Extract, unchanged, every line from the top of the material below through the line with "hopper((-12.6, 165, .1), R(30), 'lone", and no more.

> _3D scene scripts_
────────────────
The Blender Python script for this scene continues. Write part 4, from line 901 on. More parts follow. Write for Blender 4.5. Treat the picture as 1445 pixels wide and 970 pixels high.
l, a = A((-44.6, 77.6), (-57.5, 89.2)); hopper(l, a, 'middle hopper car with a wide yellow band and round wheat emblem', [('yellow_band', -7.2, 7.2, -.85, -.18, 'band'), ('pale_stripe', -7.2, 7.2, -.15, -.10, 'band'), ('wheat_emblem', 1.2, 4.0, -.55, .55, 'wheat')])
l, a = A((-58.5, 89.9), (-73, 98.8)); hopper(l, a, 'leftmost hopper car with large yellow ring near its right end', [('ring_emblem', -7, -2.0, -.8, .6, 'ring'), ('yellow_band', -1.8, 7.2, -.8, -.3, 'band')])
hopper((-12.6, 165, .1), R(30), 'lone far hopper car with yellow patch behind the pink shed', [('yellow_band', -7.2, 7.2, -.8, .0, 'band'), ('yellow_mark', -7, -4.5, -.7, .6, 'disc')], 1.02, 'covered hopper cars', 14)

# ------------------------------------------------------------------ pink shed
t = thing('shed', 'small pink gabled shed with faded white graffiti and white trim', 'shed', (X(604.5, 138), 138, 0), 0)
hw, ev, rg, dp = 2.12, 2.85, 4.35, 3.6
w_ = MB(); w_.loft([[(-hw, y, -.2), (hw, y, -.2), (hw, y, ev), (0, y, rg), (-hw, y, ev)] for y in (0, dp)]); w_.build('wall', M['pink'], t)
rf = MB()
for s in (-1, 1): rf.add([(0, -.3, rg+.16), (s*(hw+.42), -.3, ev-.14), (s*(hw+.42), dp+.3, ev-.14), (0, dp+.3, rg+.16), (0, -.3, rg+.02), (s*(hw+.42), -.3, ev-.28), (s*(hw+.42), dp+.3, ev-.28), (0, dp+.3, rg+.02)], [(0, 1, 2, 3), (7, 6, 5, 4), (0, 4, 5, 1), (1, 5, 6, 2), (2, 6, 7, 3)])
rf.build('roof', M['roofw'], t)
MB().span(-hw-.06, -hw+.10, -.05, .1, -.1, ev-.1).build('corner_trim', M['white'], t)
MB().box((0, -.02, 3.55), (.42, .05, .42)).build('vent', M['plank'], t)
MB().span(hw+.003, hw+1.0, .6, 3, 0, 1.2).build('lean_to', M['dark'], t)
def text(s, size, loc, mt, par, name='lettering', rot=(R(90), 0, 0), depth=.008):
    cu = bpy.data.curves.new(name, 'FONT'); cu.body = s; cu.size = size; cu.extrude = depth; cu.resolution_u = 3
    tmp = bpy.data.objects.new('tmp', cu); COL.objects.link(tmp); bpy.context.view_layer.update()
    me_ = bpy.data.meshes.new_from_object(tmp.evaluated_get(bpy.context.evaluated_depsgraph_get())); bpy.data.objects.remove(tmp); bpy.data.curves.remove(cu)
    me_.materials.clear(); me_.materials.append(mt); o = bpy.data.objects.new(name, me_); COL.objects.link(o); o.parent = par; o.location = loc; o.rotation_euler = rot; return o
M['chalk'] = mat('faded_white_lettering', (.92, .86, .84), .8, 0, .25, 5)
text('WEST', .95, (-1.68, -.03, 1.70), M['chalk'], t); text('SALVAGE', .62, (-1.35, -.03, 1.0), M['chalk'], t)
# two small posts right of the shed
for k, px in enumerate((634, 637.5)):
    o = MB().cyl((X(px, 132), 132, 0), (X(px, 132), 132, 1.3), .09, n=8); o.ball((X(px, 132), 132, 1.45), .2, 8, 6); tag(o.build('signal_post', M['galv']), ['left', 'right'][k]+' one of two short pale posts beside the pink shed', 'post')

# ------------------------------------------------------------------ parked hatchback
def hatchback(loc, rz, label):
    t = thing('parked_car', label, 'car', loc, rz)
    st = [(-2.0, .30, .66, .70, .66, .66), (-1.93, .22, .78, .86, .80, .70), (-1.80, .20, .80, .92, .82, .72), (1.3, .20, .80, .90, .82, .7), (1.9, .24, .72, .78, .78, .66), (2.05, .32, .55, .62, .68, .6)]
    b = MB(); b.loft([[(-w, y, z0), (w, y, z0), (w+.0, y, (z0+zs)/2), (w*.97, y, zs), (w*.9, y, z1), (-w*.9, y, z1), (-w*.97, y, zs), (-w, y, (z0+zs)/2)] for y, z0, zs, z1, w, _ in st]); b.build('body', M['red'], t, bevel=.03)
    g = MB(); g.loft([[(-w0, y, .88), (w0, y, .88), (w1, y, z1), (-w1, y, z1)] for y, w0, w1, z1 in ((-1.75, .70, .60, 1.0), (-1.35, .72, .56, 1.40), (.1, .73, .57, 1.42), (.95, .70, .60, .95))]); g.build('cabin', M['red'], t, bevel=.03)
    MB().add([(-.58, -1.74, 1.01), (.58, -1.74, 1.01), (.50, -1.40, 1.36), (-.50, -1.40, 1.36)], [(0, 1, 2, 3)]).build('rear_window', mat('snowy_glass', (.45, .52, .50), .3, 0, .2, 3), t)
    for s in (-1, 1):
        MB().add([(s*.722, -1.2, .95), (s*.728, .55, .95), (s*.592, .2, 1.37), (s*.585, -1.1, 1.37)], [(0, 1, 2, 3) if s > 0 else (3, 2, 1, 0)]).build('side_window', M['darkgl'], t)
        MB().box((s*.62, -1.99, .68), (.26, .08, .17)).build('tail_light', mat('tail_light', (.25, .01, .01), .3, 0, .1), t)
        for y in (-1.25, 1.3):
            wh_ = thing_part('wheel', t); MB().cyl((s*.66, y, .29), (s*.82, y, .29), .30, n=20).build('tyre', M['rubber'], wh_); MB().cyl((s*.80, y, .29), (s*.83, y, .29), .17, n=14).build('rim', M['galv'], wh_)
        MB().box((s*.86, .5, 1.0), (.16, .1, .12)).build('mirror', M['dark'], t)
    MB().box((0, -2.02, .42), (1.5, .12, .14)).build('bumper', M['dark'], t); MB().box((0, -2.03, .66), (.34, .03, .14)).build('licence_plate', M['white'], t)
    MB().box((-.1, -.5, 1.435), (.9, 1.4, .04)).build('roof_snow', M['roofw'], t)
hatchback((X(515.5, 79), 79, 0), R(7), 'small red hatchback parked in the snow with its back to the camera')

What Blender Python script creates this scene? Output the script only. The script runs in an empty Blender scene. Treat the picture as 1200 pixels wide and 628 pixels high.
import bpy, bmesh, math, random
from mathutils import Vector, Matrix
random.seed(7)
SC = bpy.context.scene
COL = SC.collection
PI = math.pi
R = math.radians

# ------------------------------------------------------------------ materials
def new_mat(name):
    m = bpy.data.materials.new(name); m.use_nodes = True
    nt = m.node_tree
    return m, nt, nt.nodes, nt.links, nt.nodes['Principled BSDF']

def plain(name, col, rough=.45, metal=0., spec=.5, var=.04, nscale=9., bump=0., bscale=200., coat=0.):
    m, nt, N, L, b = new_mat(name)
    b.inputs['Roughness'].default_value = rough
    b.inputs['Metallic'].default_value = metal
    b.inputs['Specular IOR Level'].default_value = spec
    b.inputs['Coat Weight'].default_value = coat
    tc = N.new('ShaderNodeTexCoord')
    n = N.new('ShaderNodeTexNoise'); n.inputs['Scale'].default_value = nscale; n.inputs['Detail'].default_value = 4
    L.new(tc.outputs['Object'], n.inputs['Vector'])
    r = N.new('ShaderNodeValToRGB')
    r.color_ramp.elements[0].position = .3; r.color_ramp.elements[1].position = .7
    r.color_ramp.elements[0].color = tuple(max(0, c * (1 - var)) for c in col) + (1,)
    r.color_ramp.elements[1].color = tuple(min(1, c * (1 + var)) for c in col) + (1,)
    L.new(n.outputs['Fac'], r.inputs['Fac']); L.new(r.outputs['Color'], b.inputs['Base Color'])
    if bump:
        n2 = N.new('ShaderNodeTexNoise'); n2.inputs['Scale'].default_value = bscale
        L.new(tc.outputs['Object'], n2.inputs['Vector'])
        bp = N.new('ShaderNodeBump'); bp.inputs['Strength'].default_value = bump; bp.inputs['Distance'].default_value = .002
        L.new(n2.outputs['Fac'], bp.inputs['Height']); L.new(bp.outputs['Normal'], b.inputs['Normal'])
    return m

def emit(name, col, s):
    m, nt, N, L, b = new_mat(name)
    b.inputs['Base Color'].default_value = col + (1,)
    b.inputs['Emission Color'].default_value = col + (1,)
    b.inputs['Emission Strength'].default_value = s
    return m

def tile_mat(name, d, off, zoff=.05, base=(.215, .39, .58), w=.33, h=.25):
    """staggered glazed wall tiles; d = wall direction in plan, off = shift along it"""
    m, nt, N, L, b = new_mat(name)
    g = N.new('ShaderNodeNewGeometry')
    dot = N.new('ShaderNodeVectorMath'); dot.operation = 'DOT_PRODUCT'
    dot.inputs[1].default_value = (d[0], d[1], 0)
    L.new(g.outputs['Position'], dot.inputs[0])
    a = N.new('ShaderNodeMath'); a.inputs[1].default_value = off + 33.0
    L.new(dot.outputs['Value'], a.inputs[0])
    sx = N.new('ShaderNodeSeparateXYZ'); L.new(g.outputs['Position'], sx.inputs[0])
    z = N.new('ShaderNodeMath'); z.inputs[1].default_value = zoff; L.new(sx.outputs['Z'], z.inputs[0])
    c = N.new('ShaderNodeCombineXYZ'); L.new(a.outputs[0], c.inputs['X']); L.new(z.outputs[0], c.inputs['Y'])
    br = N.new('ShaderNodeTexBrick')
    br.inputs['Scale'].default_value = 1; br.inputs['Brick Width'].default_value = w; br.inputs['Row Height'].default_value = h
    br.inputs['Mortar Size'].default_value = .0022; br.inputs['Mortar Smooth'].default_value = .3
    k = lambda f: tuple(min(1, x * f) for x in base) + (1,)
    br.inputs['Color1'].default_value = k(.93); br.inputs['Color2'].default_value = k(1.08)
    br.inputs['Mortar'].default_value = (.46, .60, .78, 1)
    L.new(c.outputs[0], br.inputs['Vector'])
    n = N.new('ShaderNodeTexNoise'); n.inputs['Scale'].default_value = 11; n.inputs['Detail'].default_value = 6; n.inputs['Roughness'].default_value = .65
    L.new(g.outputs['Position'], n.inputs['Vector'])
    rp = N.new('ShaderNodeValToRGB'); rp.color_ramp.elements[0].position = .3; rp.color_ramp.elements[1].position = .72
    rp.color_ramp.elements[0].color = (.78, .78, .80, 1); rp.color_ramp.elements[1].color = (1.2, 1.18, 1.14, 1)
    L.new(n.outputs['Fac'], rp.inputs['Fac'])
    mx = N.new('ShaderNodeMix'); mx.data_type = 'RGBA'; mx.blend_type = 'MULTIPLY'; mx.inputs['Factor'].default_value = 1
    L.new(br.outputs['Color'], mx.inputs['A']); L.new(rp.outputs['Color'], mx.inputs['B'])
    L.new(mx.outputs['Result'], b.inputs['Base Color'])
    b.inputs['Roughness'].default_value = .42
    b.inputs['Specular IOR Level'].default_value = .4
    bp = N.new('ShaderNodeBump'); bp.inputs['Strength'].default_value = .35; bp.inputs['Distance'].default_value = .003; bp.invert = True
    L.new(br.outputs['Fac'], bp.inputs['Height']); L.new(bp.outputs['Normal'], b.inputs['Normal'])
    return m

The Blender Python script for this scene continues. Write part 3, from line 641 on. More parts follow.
────────────────
> _Problem solution_
The Blender Python script for this scene continues. Write part 4, from line 901 on. More parts follow. Write for Blender 4.5. Treat the picture as 1445 pixels wide and 970 pixels high.
l, a = A((-44.6, 77.6), (-57.5, 89.2)); hopper(l, a, 'middle hopper car with a wide yellow band and round wheat emblem', [('yellow_band', -7.2, 7.2, -.85, -.18, 'band'), ('pale_stripe', -7.2, 7.2, -.15, -.10, 'band'), ('wheat_emblem', 1.2, 4.0, -.55, .55, 'wheat')])
l, a = A((-58.5, 89.9), (-73, 98.8)); hopper(l, a, 'leftmost hopper car with large yellow ring near its right end', [('ring_emblem', -7, -2.0, -.8, .6, 'ring'), ('yellow_band', -1.8, 7.2, -.8, -.3, 'band')])
hopper((-12.6, 165, .1), R(30), 'lone far hopper car with yellow patch behind the pink shed', [('yellow_band', -7.2, 7.2, -.8, .0, 'band'), ('yellow_mark', -7, -4.5, -.7, .6, 'disc')], 1.02, 'covered hopper cars', 14)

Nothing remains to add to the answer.